Distillation and evaporation equipment even for a lab scale can be expensive. If the aim of the mini project is just to demonstrate a process without any measurements, it is possible to do this with virtually no equipment. You will get the end product oleoresin to show. You can probably estimate the yield. However, it will not be possible to get hard data on solvent recovery, economics of the project and such information. The entire project can be done for the cost of the solvent plus bought out chilli powder and some incidentals. Probably you can complete in a week.

Do discuss with your partners and come back.
@Kaustubh Katdare • 30 Sep, 2012 Maybe you should bring your partners here so that can have a better discussion 😀
@Debanjani Das • 30 Sep, 2012 well it seems that extraction has been done already and they want to go for smeting in petroleum or natural gas. my partners like me doing al d research wrk. dy do d manual labour 😀
@Debanjani Das • 01 Oct, 2012 what all info can u give me about "parabolic trough"??
@Ramani Aswath • 01 Oct, 2012 Do you mean solar concentrator parabolic trough?
Where is the mass transfer in this? Even a non chemical engineer will know that there is no mass transfer in this. Heat transfer, certainly.
While it is true that extraction is a known process, heat transfer is even older. Does your institute expect students to come up with a totally new process for a mini project?
@Debanjani Das • 01 Oct, 2012 yeah i mean that only...it seems now they donot want to go for mass transfer!!!! actually my guide liked extraction of oleoresin but my partners want something which they could continue for their major project!!!!
@Ramani Aswath • 01 Oct, 2012 I have tried catenary troughs, which are very easy to make using aluminised polyester film that is easily available.
The first link has clickable links at the top that can help you design a trough.

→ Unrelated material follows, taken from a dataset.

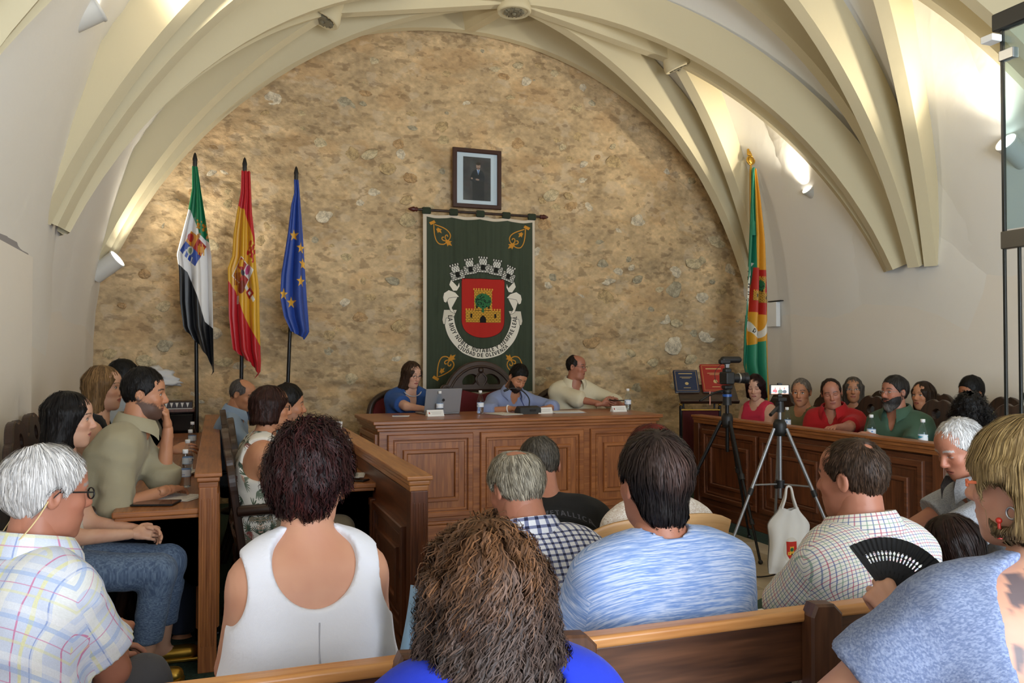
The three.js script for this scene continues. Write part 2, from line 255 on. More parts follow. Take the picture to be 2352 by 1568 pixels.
  bays.forEach(([z0, z1], bi) => {
    if (bi > 3) { // plain barrel behind the photographer
      return;
    }
    const zm = (z0 + z1) / 2, C = V(CX + 0.1, 4.98, zm);
    for (const s of [-1, 1]) {
      const B = V(s < 0 ? 0.93 : bi === 1 ? 4.82 : 4.6, bi === 1 && s > 0 ? 4.55 : 4.62, zm), wallX = s < 0 ? XL : XR, M = V(wallX, 4.35, zm);
      for (const z of [z0, z1]) {
        const zz = z === -9 ? -8.9 : z === -3.9 && s < 0 ? -3.5 : z, dz = Math.sign(zm - zz), S = (o, w) => V((s < 0 ? XA : XB) - s * w, YS, zz + dz * o);
        const a = arc(S(0.28, 0.03), B, 5.0), b = arc(S(0.145, 0.1), C, 4.4), t = T[z][s], f = arc(V(wallX, YS, zz), M, Math.max(1.75, Math.hypot(M.y - YS, zm - zz) * 0.62));
        rib(a); rib(b); web(a, b); web(b, t); web(f, a, 0, OFF);
      }
      rib(line(B, C)); boss(B.clone().add(V(0, 0.02, 0)), s * 0.42);
    }
    rib(line(V(CX, 5.17, z0 === -9 ? -8.9 : z0), C)); rib(line(C, V(CX, 5.17, z1))); boss(C, 0, 0.17);
  });
  { // plain shell over the entrance bay
    const c = T['0.9'], pos = [], idx = [], uv = []; const pts = [...c['-1'].p, ...c[1].p.slice().reverse().slice(1)];
    pts.forEach((p) => { for (const z of [0.9, 3.0]) { pos.push(p.x, p.y + 0.2, z); uv.push(p.x, z); } });
    for (let i = 0; i < pts.length - 1; i++) idx.push(2 * i, 2 * i + 1, 2 * i + 2, 2 * i + 1, 2 * i + 3, 2 * i + 2);
    const g = new THREE.BufferGeometry(); g.setAttribute('position', new THREE.Float32BufferAttribute(pos, 3)); g.setAttribute('uv', new THREE.Float32BufferAttribute(uv, 2)); g.setIndex(idx); g.computeVertexNormals(); part('web', g, MAT.web, roof);
  }
  numberParts(roof);
}
// ---------------------------------------------------------------- spotlights on the side walls
function spotlight(pos, aim, label, wallSide, k = 1) {
  const t = thing('spotlight', label, 'spotlight', [pos.x, pos.y, pos.z], 0);
  const d = aim.clone().sub(pos).normalize(), q = new THREE.Quaternion().setFromUnitVectors(V(0, 1, 0), d);
  const head = part('housing', G.lathe([[0, -0.16], [0.075, -0.16], [0.085, -0.15], [0.088, 0.1], [0.094, 0.105], [0.094, 0.12], [0.084, 0.12], [0.084, 0.1], [0.02, 0.03], [0, 0.03]], 28), std({ color: 0xcfccc4, roughness: 0.5 }), t); head.quaternion.copy(q);
  const lens = part('lamp_lens', G.cyl(0.083, 0.083, 0.006, 0, 0.108, 0, 28), std({ color: 0xffffff, emissive: new THREE.Color(1, 0.98, 0.9), emissiveIntensity: 6 }), t); lens.quaternion.copy(q);
  const wx = wallSide - pos.x;
  part('bracket', G.join(G.bar(V(0, -0.02, 0), V(wx * 0.9, -0.03, 0.01), 0.016), G.cyl(0.05, 0.05, 0.04).rotateZ(Math.PI / 2).translate(wx - Math.sign(wx) * 0.02, -0.03, 0.01), new THREE.TorusGeometry(0.1, 0.008, 6, 20, Math.PI).rotateX(-Math.PI / 2)), std({ color: 0xcfccc4, roughness: 0.5 }), t);
  const l = new THREE.SpotLight(new THREE.Color(1, 0.92, 0.76), SPOT * k, 0, 1.15, 1, 2); l.name = 'spotlight_beam'; l.castShadow = true; l.shadow.radius = 3;
  l.position.copy(pos).addScaledVector(d, 0.17); l.target.position.copy(pos).addScaledVector(d, 3); scene.add(l, l.target);
  return t;
}
spotlight(V(-0.97, 2.36, -8.62), V(0.1, 3.2, -8.3), 'lit white wall spotlight at the foot of the arch left of the flags', XL, 0.3);
spotlight(V(6.2, 3.3, -7.4), V(3.4, 5.2, -7.6), 'lit white wall spotlight high on the right wall beside the green and yellow flag', XR, 0.8);
spotlight(V(6.2, 3.2, -5.0), V(3.4, 5.2, -5.1), 'lit white wall spotlight seen through the glass panel at right', XR, 0.5);
spotlight(V(-0.727, 3.38, -5.04), V(2.0, 5.2, -5.0), 'white wall spotlight at top left seen from behind', XL);
spotlight(V(-0.88, 3.4, -7.6), V(2.0, 5.2, -7.6), 'white wall spotlight hidden behind the left vault springing', XL);
spotlight(V(-0.88, 3.46, -2.8), V(2.0, 5.2, -2.7), 'white wall spotlight on the left wall beside the photographer', XL);
spotlight(V(6.2, 3.28, -2.8), V(3.4, 5.2, -2.7), 'white wall spotlight on the right wall beside the photographer', XR);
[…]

The lower two links are videos.

@Debanjani Das • 01 Oct, 2012 1 of the major prb we are facing is that we stay in tumkur. so sunlight is a problem. generating heat in the month of December will be an problem. as December is the month for our project submission. what can be done about it??
@Ramani Aswath • 01 Oct, 2012 Tumkur is just 13 degree latitude. Tropics. If the sun is shining the radiation will be no different from Bangalore. You will get enough (about 1000 W / sq.mtr) even in December.
You should not confuse ambient temperature with direct sunlight. In the late 1940s we used to get even ground frost in Tumkur in the early mornings.
@Debanjani Das • 01 Oct, 2012 what if its a cloudy day??
@Ramani Aswath • 01 Oct, 2012
Debanjani Das
what if its a cloudy day??
Have a heart.
Who ever heard of a solar project on a sunless day?
Presence of sun light is a non negotiable prerequisite for solar collector functioning. Your team chose that project.
@Debanjani Das • 01 Oct, 2012 that whats worries me.............if we go ahead and in the end fate doesnt favour us!!!! would it be better to go for some other topic!!!